Algunos atribuyen esta hermosa oración a San Ignacio de Loyola; otros a Santa Teresa de Ávila y otros más a ciertos escritores del Siglo XVI. No hay datos auténticos que corroboren esas afirmaciones.
Sin embargo, para propósitos del presente tema, podemos iniciar esta reflexión citando lo siguiente:
“No me mueve, Señor, para quererte el Cielo que me tienes prometido. Ni me mueve el infierno tan temido para dejar por eso de ofenderte”
¿Qué es lo que nos mueve para amar a Dios? Si es por el Cielo que podemos alcanzar, de cierta manera somos muy interesados. Y si nuestra intención es dejar de ofenderlo, que no sea por temor a ser castigados con el fuego eterno.
El poema aludido continúa diciéndonos: “Muéveme Tu, Señor, muéveme el verte clavado en una cruz y escarnecido, muéveme Tu afrenta y Tu muerte”.
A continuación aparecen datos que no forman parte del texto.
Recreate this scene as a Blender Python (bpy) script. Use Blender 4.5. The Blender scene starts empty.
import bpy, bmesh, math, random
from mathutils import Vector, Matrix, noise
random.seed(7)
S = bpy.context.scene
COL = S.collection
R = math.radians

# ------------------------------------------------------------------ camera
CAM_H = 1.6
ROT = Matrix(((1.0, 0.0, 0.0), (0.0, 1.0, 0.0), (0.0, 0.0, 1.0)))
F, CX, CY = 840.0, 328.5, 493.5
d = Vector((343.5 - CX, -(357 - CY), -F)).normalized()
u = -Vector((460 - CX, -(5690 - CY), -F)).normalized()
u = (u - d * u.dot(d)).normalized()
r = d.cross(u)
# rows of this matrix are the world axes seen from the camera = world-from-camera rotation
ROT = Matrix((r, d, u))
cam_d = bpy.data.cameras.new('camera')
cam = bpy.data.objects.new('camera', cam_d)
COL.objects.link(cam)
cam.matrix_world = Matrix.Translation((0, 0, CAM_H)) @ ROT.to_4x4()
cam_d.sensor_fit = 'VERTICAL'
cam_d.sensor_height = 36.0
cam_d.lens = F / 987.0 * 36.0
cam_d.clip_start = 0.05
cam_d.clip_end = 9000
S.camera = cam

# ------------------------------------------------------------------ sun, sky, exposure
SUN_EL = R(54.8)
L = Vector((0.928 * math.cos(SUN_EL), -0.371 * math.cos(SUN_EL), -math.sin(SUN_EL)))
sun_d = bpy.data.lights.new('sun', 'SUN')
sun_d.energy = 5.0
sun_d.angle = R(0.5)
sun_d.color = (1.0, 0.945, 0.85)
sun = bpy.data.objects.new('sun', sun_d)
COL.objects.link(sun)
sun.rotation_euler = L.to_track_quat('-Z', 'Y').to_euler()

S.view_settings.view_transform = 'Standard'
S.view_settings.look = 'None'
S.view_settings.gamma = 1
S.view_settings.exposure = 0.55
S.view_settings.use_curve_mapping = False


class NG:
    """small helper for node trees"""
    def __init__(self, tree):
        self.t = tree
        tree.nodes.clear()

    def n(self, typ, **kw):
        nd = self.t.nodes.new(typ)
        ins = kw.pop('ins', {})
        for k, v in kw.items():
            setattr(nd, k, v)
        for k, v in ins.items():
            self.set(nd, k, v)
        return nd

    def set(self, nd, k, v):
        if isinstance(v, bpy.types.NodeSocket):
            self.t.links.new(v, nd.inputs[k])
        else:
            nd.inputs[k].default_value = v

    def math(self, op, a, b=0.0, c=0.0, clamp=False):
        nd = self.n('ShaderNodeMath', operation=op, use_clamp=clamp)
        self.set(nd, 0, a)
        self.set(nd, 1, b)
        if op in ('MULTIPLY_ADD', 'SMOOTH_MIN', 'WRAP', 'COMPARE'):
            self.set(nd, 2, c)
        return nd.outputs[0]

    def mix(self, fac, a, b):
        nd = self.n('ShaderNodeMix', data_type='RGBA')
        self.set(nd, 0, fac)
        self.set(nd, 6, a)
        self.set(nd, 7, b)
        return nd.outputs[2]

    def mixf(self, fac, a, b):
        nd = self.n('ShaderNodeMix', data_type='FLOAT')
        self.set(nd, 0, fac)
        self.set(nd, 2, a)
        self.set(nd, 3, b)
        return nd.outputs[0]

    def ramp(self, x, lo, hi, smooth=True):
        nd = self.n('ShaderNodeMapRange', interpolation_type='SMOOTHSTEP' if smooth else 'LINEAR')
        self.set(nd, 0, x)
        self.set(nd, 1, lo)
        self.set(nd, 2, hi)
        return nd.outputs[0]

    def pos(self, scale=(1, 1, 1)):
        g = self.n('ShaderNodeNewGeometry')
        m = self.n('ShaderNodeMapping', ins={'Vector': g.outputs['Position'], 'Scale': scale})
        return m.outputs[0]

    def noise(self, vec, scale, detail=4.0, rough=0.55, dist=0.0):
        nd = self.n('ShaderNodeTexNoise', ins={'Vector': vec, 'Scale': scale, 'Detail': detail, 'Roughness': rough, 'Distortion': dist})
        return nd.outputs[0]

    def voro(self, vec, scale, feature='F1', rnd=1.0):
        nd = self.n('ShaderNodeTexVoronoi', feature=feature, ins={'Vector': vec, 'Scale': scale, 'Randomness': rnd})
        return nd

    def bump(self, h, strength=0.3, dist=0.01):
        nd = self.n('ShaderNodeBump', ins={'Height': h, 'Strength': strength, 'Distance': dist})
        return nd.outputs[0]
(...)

Sabemos muy bien que Cristo quiso obedecer al Padre, haciéndose uno igual a nosotros en todo, menos en el pecado, Y por esa obediencia y por ese Amor a Su Padre y a la Humanidad entera, quiso padecer una muerte cruel y vergonzosa, para devolvernos, precisamente, la Amistad con el Padre. En resumen, para redimirnos.
También nos viene a la memoria una frase que dice: “Amor con amor se paga” y es eso lo que nos debe mover amar a Dios. Retribuir en parte esa demostración que Cristo hizo es la más grande forma de agradecerle ese sacrificio.
«Sabemos muy bien que Cristo quiso obedecer al Padre, haciéndose uno igual a nosotros en todo, menos en el pecado, Y por esa obediencia y por ese Amor a Su Padre y a la Humanidad entera, quiso padecer una muerte cruel y vergonzosa, para devolvernos, precisamente, la Amistad con el Padre. En resumen, para redimirnos.»